Найдите этот небольшой храм в стороне от бурной жизни центральных кварталов Мадрида, зайдите туда и поднимите голову вверх. Вы ощутите, что там, наверху, нас волнует не сюжет, не хорошо отрежиссированный рассказ о чудесном деянии праведника. Нас захватывает переживание какого-то огромного физиологического организма, состоящего из простонародных типов. Они живут своей жизнью, а смысл происходящего перед их глазами чуда лишь частично затрагивает их. Матроны и нищие, служанки и торговки, кормилицы, моряки, влюбленные пары и прочие обитатели городской улицы энергичны, витальны и независимы. Они никому не служат и ни на кого не ориентируются. Святой Антоний с его чудесным деянием — это для них почти что мимолетный факт бытия. Воскресил мертвеца — слава Господу! Но в жизни народной субстанции это свершение святого человека — далеко не самое главное. Их, людей, реальное бытие заключается в том, что они от веку и навеки будут заниматься своими делами и бесконтрольно трудиться и смеяться, стареть и умирать, плодиться и размножаться, и все это не ради святых отцов и не ради веры, не ради равенства и братства, не ради государства или иных великих духовных скреп. Они просто живут сами по себе и ради себя самих, а вовсе не ради чего другого. Короли, революции, святые праведники, идеи и идеологии проносятся над ними, как ветры и дожди, как времена года, а жизнь продолжается. Простонародье — это часть вечного процесса жизни, а не довесок к королям, религиям, идеологиям, революциям и прочим великим и священным вещам.

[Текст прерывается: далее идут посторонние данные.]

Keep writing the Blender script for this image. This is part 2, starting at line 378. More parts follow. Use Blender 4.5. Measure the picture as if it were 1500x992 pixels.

Протоплазма живет себе ради жизни как таковой, не спрашивая о смысле этой самой жизни. Тем она сильна, а в иных случаях тем и кошмарна. Вот о чем нельзя не подумать, оказавшись в храме Сан-Антонио и постояв там хотя бы недолго, разглядывая купол и паруса этого в общем-то небольшого и даже тесноватого сооружения. Художнику заказали церковную фреску, религиозное изображение, а он фактически написал сцену из народной жизни.
Гойя нащупал очень важную тему, или проблему, или идею. Он в свои примерно сорок лет научился не просто рисовать в каком-нибудь особом стиле, не просто стал мастером. Он обретает Зрение с большой буквы. Начинает видеть общенародную (простонародную и элитарную) жизнь, как существование и движение целостной человеческой субстанции. Она состоит из материальных тел, из мужчин и женщин, аристократических персон и уличных торговок, из крестьян, слуг, крепких молодых людей с тяжелыми взглядами, кокетливых девиц, нищих, старух, бравых солдат и всех прочих представителей единой человеческой биомассы.
С этой единой биомассой происходят удивительные вещи. Единая субстанция жизни оказывается светлой и темной. Она страдает и умирает, она играет у гробового входа, она поворачивается к мастеру разными гранями. Жизнь сама по себе, а идеи, храмы, дворцы, троны, вечные ценности — сами по себе. Они не обязательно соприкасаются — а когда это происходит, результат часто бывает трагичным.
Неужто Гойя был первым из художников, кого посетило такое интуитивное ощущение человеческой протоплазмы, наполняющей мироздание? Наверняка не первым. Великие мастера живописи дозревали до такого ощущения человеческой реальности раньше или позже. Рубенс явно был открыт для этого философского переживания, не передаваемого словами. Его почитатель и последователь Диего Веласкес тоже дорос до такого видения нашего человеческого племени, живущего на этой земле.
Гойя, однако же, имел особую судьбу. Ему довелось проследить судьбы и перипетии бытия человеческого племени не только на вершинах счастья, в сверкании экстаза света и любви. История распорядилась так, что главным делом художника стало описание мучительного падения, гибели, мутации, искажения человеческого облика.
БОЛЬНОЙ МИР ГЛАЗАМИ ИНВАЛИДА
Не торопитесь пугаться и горевать — у нас еще будет более чем достаточно поводов для этого. Карьера мастера пока что как будто складывается вполне благополучно. Инфант дон Луис, младший брат Карла III, дал художнику множество заказов на картины, изображающие его любимую жену-красавицу Марию Терезу (которая была причиной удаления инфанта от королевского двора, ибо жениться на простой графине было со стороны настоящего Бурбона недопустимым мезальянсом). Оказалось, что принцу с графиней было хорошо, в их семье царили мир и радость. Гойя любил ездить в их поместья и проводить там время за писанием портретов этих приятных ему людей. Притом инфант хорошо и вовремя платил за хорошие вещи, а такое можно было сказать не о всех высокопоставленных заказчиках.